Em carta de 2005, enviada ao então presidente Lucio Gutiérrez, cientistas e ambientalistas das universidades de Harvard, Stanford e Duke, e renomados centros de conservação ambiental dirigidos por cientistas como Thomas Lovejoy, entre outros, exaltam o valor da região.
“O Yasuní pode muito bem ser a floresta de maior biodiversidade na Terra. É o lar de uma grande área da comunidade de árvores mais diversificada do mundo, com quase tantas espécies, em apenas 2,5 hectares de floresta, quanto todas as espécies de árvores existentes nos EUA e Canadá juntos. Contém mais espécies de insetos documentadas do que qualquer outra floresta do mundo, e está entre as florestas com maior diversidade em espécies de pássaros, morcegos, anfíbios, epífitas e lianas. O Yasuní é habitat crítico para 23 espécies de mamíferos ameaçadas globalmente, incluindo a ariranha, o peixe-boi amazónico, o boto cor-de-rosa, o tamanduá gigante e a anta amazónica. Essa extraordinária diversidade está sendo ameaçada por novas estradas, abertas por causa do petróleo. … Dez anos atrás, a primeira estrada de petróleo, a Estrada Maxus, foi construída em Yasuní. Ela se tornou um íman para a colonização e abriu o Parque para excesso de caça e desmatamento que ameaçam espécies raras, como os macacos barrigudos.”
Protesto e consulta popular
Logo após o presidente anunciar o fim da iniciativa, em 22 de agosto, uma coligação de organizações indígenas, ambientalistas e estudantis apresentou ao Tribunal Constitucional proposta de referendo popular que, para ser aceite, deve receber apoio de 584.116 assinaturas (5% dos eleitores). Em 27 de agosto, manifestantes pró-Yasuní ocuparam a Plaza de la Independencia, em frente ao palácio presidencial, em Quito, em uma contramanifestação aos apoiantes de Correa. A polícia feriu 12 pessoas com balas de borracha e deteve outras quatro, entre elas Marco Guatemal, vice-presidente da Ecuarunari, Federação de Povos Kichwa do Equador que há muito luta contra as políticas económicas neoliberais.
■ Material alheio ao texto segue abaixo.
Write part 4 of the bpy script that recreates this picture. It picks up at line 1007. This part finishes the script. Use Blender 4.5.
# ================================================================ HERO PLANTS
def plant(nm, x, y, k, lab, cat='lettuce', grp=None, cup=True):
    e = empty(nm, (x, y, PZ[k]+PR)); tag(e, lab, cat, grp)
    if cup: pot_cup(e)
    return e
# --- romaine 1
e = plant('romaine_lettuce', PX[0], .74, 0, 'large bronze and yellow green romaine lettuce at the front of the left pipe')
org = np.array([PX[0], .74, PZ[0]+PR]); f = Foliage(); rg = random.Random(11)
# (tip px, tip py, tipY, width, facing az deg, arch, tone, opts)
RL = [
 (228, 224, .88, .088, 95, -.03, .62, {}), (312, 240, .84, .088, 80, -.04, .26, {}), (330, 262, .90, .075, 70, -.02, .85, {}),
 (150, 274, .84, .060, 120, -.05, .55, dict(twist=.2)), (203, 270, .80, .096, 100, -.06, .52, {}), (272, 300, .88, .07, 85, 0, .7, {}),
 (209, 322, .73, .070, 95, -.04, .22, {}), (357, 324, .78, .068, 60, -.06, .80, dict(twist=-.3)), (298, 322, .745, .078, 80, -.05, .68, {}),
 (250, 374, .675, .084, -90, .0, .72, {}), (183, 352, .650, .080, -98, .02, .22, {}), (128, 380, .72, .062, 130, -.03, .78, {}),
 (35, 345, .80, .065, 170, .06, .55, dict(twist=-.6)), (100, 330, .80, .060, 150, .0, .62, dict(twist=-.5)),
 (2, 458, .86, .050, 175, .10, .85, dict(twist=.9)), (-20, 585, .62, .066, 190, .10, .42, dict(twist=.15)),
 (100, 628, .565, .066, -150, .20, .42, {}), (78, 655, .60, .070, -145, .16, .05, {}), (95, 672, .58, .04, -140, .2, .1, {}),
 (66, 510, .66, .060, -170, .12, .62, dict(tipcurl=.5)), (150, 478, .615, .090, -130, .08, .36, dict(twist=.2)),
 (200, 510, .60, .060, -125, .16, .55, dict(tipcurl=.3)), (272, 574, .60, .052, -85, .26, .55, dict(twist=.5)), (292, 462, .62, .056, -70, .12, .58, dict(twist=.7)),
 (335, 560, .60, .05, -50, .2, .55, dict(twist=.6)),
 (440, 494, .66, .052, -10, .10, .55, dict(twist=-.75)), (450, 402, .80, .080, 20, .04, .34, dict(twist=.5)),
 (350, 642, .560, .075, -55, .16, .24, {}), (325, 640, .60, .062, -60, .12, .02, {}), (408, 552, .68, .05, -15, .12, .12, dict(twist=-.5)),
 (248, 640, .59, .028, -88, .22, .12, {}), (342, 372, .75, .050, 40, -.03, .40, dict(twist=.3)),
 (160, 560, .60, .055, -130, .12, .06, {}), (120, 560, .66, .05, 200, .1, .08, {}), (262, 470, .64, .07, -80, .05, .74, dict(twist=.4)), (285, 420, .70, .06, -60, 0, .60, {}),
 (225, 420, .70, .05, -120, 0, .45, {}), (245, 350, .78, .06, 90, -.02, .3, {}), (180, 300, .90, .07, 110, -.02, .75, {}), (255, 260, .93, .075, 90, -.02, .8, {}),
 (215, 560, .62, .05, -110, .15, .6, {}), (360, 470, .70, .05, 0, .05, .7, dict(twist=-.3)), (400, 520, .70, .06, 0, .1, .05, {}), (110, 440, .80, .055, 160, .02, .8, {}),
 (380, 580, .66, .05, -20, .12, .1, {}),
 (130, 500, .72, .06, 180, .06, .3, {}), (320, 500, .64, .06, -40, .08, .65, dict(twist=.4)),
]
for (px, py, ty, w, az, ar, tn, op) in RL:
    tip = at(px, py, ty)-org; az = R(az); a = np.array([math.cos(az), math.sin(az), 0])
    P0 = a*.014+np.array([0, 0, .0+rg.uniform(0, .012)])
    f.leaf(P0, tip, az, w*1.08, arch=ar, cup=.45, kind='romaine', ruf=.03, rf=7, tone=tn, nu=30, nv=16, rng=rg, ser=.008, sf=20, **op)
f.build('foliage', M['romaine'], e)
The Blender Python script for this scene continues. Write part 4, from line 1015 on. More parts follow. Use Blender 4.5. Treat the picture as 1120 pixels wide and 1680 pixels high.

Indígenas amazónicos que processaram a petrolífera americana Chevron-Texaco, nos anos 1990, por contaminação ambiental, também se manifestaram. Em comunicado de imprensa, pediram ao governo que desista da decisão. “Ações extrativistas na região significam afetar um dos nossos paraísos naturais e os últimos seres humanos livres que, por anos, viveram neste local.” O artigo 57 da Constituição equatoriana afirma que “os territórios dos povos que vivem em isolamento voluntário são uma posse ancestral irredutível e intangível e todas as formas de extrativismo devem ser proibidas nestes locais”.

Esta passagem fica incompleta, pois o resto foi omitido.